Section 548(c) of the Bankruptcy Code provides a defense to avoidance of fraudulent conveyances. A transfer is voidable if the transferee takes 1) for value; and 2) in good faith has a lien on or may retain any interest transferred, to the extent that such transferee gave value to the debtor in exchange for the transfer. 11 U.S.C. § 548. These defenses are applicable to both actual and constructive fraud.

What is a Preference in Bankruptcy and Why It Matters to Your Business?

What is a Preference in Bankruptcy and Why It Matters to Your Business?

What is a Preference in Bankruptcy and Why It Matters to Your Business?

There are perhaps few things more frustrating than when one of your customers files for bankruptcy leaving you with the tab. However, is this really the worst thing that can happen? Unfortunately, it is not. Even though your customer has filed bankruptcy and perhaps even paid you, Section 547(b) of the Bankruptcy Code permits the debtor-in-possession or a trustee to recapture those payments from you. These payments made by a customer right before filing bankruptcy are known as preference payments. Put simply, the customer preferred to pay you rather than someone else. Although it is not always achieved in practice, the policy goal underlying the preference statute is to further the goal of equality of treatment of creditors of the debtor. Accordingly, the Bankruptcy Code authorizes the recapture of these payments for the benefit of the bankruptcy estate.

What are the elements of a preference?

The elements of a preference payment set forth in Section 547(b) of the Bankruptcy Code are as follows:

  • The transfer was made to or for the benefit of a creditor (i.e., creditor receives a check from the debtor, goods are returned by the debtor to the creditor or an obligation of the creditor is reduced by the debtor);
  • The transfer was made for or on account of an antecedent debt owed by the debtor before the transfer was made (this is merely a payment or transfer made on an old debt, i.e., not a cash on delivery or cash in advance payment);
  • The transfer was made while the debtor was insolvent;
  • The transfer was made 90 days before the date of the filing of the bankruptcy petition (extended to one year if the transfer was made to an insider); and
  • The transfer enables the creditor to receive more than it would have received if the case were a Chapter 7 liquidation. A payment received within 90 days of the bankruptcy filing almost always enables a creditor to receive more than it would have received in a Chapter 7 case. Indeed, the only time this would not be true would be in the unusual case where creditors were receiving 100% on their claims pursuant to a plan of liquidation.

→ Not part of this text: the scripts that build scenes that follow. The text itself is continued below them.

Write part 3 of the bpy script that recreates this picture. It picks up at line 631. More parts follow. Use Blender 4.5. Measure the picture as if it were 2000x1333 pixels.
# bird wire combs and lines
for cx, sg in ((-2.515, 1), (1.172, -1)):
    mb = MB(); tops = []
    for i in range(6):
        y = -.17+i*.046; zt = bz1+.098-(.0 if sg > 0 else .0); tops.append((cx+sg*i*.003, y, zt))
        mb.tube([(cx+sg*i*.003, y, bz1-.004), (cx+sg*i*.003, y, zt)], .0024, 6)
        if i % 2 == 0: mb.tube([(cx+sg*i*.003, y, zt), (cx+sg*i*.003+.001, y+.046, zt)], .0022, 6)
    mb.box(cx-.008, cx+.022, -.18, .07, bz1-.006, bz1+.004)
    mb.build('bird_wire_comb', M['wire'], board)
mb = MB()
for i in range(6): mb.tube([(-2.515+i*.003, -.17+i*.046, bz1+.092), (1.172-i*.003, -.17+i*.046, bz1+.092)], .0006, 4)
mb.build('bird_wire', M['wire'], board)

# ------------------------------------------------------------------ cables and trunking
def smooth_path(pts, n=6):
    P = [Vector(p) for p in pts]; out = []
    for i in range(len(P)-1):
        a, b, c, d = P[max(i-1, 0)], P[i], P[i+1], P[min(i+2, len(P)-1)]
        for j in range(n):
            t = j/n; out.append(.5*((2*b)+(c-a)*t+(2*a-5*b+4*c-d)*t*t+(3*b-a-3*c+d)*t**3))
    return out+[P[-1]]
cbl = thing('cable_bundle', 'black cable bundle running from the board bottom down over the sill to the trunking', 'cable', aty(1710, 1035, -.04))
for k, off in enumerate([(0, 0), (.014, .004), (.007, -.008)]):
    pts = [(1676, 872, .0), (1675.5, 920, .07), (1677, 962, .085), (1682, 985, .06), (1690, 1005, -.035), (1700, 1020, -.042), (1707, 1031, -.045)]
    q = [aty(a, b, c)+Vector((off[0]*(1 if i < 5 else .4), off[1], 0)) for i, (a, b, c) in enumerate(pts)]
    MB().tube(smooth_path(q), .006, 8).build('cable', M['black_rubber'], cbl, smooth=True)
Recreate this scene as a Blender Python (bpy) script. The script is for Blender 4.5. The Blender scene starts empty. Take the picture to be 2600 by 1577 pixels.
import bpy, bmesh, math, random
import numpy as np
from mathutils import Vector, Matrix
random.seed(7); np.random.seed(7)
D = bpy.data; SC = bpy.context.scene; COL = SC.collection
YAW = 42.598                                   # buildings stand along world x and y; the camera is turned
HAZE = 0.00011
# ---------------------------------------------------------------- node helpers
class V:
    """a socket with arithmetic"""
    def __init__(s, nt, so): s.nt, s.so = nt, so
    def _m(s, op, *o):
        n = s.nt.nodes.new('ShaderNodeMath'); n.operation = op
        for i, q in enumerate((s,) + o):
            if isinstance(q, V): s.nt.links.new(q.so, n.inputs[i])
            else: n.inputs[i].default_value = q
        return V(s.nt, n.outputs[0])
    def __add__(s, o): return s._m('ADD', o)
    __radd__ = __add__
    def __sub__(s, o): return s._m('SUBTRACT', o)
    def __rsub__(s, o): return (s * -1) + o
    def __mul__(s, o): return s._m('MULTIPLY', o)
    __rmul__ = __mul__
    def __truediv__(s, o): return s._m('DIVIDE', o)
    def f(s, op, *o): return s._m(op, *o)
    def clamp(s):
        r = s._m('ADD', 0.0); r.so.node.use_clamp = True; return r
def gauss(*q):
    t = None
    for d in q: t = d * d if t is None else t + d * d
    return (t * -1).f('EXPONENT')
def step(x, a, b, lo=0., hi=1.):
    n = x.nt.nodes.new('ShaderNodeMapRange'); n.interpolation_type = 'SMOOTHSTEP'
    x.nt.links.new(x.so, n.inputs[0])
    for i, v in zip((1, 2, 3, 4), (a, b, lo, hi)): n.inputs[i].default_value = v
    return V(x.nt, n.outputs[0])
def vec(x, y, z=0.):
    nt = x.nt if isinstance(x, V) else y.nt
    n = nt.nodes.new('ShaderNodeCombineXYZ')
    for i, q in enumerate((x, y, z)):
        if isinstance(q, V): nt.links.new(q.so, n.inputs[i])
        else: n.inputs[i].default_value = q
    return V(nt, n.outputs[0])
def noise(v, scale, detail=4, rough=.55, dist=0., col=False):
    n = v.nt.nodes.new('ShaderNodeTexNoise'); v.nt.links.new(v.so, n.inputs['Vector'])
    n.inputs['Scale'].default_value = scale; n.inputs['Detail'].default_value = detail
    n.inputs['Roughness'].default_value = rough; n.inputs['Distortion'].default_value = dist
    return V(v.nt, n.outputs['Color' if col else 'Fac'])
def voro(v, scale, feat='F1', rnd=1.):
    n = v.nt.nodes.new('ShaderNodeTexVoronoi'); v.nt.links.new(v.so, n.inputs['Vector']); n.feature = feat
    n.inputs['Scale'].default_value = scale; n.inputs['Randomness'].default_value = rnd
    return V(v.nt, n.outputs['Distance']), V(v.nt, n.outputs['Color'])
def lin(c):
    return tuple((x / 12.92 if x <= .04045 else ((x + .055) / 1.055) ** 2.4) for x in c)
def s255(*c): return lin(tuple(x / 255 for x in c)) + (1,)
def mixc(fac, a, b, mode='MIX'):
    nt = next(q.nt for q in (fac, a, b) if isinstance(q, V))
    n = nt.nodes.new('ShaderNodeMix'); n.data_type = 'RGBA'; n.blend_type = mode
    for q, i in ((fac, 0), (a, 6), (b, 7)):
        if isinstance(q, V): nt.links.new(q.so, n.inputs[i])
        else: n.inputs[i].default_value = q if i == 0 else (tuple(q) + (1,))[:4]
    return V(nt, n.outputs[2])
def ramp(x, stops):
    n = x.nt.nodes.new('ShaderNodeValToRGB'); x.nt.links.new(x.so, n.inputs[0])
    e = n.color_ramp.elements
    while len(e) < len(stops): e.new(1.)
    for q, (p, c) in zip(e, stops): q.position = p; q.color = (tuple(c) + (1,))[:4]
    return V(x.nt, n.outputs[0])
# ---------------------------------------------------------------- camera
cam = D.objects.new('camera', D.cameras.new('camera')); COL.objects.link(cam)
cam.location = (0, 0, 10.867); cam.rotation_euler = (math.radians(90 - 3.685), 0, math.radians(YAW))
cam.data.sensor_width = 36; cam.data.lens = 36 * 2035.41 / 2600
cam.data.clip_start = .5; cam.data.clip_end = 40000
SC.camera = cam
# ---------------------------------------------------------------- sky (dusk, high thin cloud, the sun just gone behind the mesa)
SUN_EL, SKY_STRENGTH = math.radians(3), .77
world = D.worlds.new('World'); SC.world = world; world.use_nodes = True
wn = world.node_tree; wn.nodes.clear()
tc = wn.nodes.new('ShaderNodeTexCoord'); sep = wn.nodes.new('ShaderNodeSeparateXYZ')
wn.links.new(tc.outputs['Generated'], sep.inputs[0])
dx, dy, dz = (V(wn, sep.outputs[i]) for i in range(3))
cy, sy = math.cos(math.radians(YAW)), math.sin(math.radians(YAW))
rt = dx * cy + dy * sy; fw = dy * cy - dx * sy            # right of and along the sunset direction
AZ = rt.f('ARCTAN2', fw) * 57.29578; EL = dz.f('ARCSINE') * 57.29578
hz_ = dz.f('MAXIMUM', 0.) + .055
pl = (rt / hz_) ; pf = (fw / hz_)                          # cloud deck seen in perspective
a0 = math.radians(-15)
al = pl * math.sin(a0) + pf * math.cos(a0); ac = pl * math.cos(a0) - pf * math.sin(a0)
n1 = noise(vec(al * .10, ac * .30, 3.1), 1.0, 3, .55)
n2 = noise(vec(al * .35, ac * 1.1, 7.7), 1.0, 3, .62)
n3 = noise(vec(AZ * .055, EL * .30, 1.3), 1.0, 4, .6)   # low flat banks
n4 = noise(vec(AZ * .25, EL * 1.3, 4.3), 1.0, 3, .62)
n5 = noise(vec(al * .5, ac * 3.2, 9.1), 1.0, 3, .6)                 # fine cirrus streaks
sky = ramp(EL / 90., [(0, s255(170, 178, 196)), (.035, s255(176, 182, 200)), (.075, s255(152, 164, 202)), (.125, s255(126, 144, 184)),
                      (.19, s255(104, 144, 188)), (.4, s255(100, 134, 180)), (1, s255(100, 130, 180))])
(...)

Keep in mind that there is no value judgment linked to a creditor receiving a preferential payment. It is neither wrong of the debtor to make a preferential payment nor wrong of the creditor to accept it. It is almost always better to get paid and deal with efforts by a trustee to recover the payment.

What happens when the customer files bankruptcy and I received a payment?

Typically, a preference action is often preceded by a “demand letter” from the debtor or the trustee. The demand letter sets forth the trustee’s claims and demands payment. More often than not, the trustee is willing to settle the preference action for a reduced amount if the settlement is reached before the lawsuit is filed. As a result, depending on the amount of the payment, when the creditor receives a “preference demand letter,” the creditor should have an experienced bankruptcy attorney review the case to determine whether the creditor has valid defenses. Often times a favorable settlement can be negotiated which will allow the creditor to avoid having to expend large sums of money in litigation.
However, if the parties cannot reach a settlement, the preference action is initiated with a complaint filed with the bankruptcy court. The preference complaint is similar to any other lawsuit with the exception that it is filed in bankruptcy court instead of federal district or state court.

Are there defenses to a preference action?

Yes, there are several affirmative defenses to a preference action. Three of the major affirmative defenses which can be asserted by the creditor/defendant are:

  1. the new value defense;
  2. the ordinary course of business defense; and
  3. the contemporaneous exchange defense.